Newman’s latest record teams him with the remarkable rhythm section of pianist John Hicks, bassist Steve Novosel and drummer Winard Harper. Added to the mix on three tunes are trombonist Steve Turre and percussionist Steve Kroon.

This lively group gets off to a swinging start on the title track, a Latinish number marred only by Kroon’s incessantly clanging cowbell. Turre has a rich, ripe sound that is well-suited to this dancing piece and he leaves just enough meat on the bone for Newman to chew on during his tenor solo. Besides tenor, Newman also plays flute on two tunes: the very cheery Hicks waltz “Life,” and his own catchy “Cousin Esau,” which is set to what Fathead calls the listen-here beat: “It’s a four-beat rim-shot figure played on the snare drum.”

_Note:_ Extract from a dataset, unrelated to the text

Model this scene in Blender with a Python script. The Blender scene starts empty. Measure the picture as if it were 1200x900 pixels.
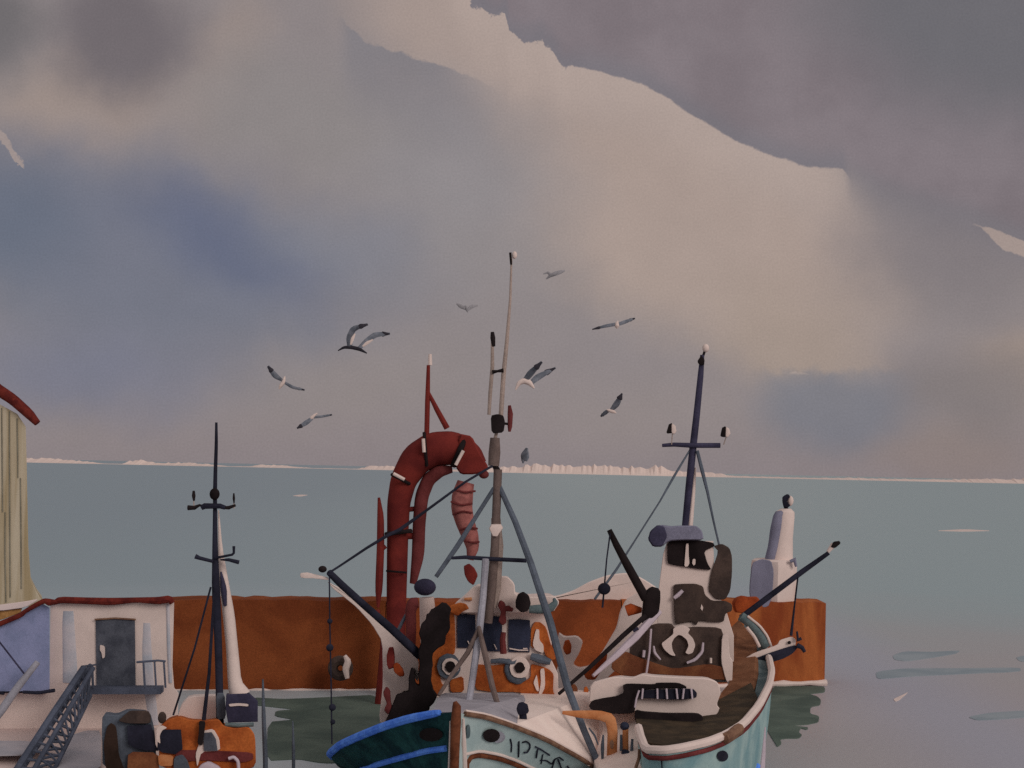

As might be expected from a Texas tenorman, Newman’s flute playing is as robust as his other axe(s), which also includes alto sax, heard here on the waltz-tempoed “Willow Weep for Me.” Newman’s full-bodied tenor gets the white-glove treatment on “Karen My Love,” a ballad he wrote for his wife, which is graced by yet another of Hicks’ amazing solos. The full group comes together again on Turre’s oddly jointed “Mellow-D for Mr. C” (as in Ray Charles, with whom he and Newman served) and the closer, “Asia Beat,” a joyous samba-is there any other kind?